Parents have been advised not to post pictures of their children online in a stark warning by the National Crime Agency (NCA).
Crime prevention bosses issued the advice amidst a rise in AI-generated child sexual abuse imagery, telling parents “there is no protection”.
Guidance from the NCA and child safety watchdog the Internet Watch Foundation (IWF) says adults should consider limiting access to any photos of their children online through “close friends” lists and keep their accounts private.
First reported by The Guardian, the advice also recommends going back through social media accounts for old pictures that could be used by offenders, and considering photo consent agreements that could have been made before recent developments in AI-generated imagery.
Dan Sexton, the IWF’s chief technology officer, told the paper he was “very uncomfortable” about telling parents not to put pictures of children on public display but felt there was no other option.
“I don’t know what else to say to parents,” he said. “I would be very cautious [about putting pictures of children online] because there is no protection.”
The IWF’s head of marketing, Tom Dyson, added: “If you want a photograph of your children to be taken off a website or social media you are perfectly able to do that.”
The NCA warned most parents would not be aware that predators can now create child sexual abuse material (CSAM) without needing to interact with a child at all.
“The average parent or carer does not post a picture of a child online thinking that it might be scraped to be turned into CSAM,” said Lorna Sinclair, a child sexual abuse education manager at the NCA. “There are lots of parents and carers who do not know that this problem exists.”
The foundation provides a service to report CSAM anonymously and also runs Report Remove, which works to remove explicit images from the internet.
IWF data shows the amount of AI-generated CSAM online rose by 14 per cent last year, with the majority of videos showing the most extreme kinds of content.
“AI-generated child sexual abuse material represents a significant and evolving risk, as advances in technology make it easier to produce realistic and harmful content at scale,” the foundation said earlier this year.
“It often draws on real children’s faces or bodies, either directly within the images or indirectly through the data used to train AI systems.
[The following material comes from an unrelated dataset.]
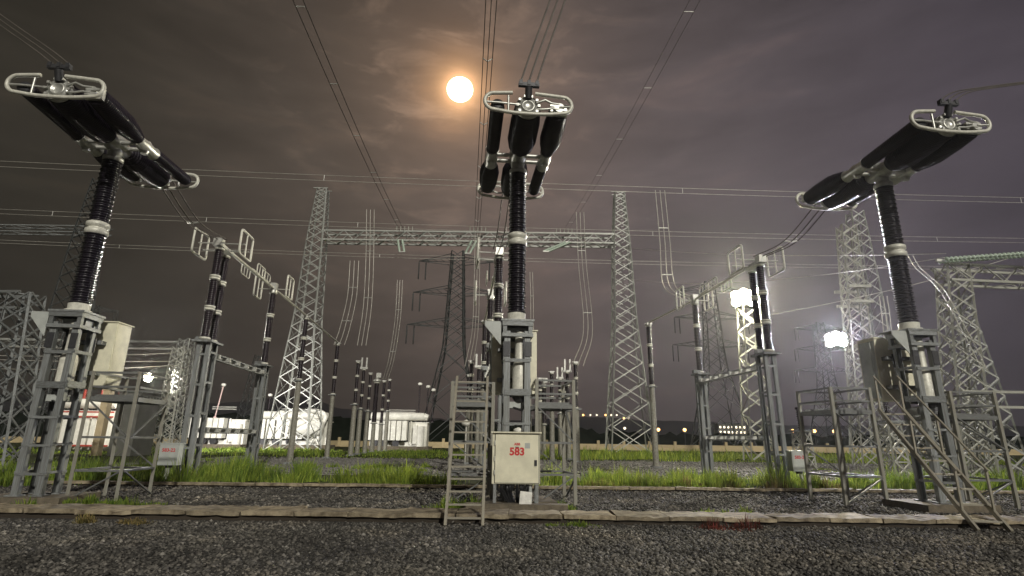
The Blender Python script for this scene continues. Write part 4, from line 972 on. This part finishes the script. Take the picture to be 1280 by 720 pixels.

Highly realistic material can be generated by modifying existing child sexual abuse content or by using simple prompts to create new abusive imagery within seconds, enabling rapid and large-scale production.”
The NCA and IWF guidance states: “If you’d like to share photos of your child online, we suggest creating a ‘close friends’ group or limiting visibility so only selected people can see them.”
The children’s charity NSPCC also advises under-18s keep their social media accounts on private settings.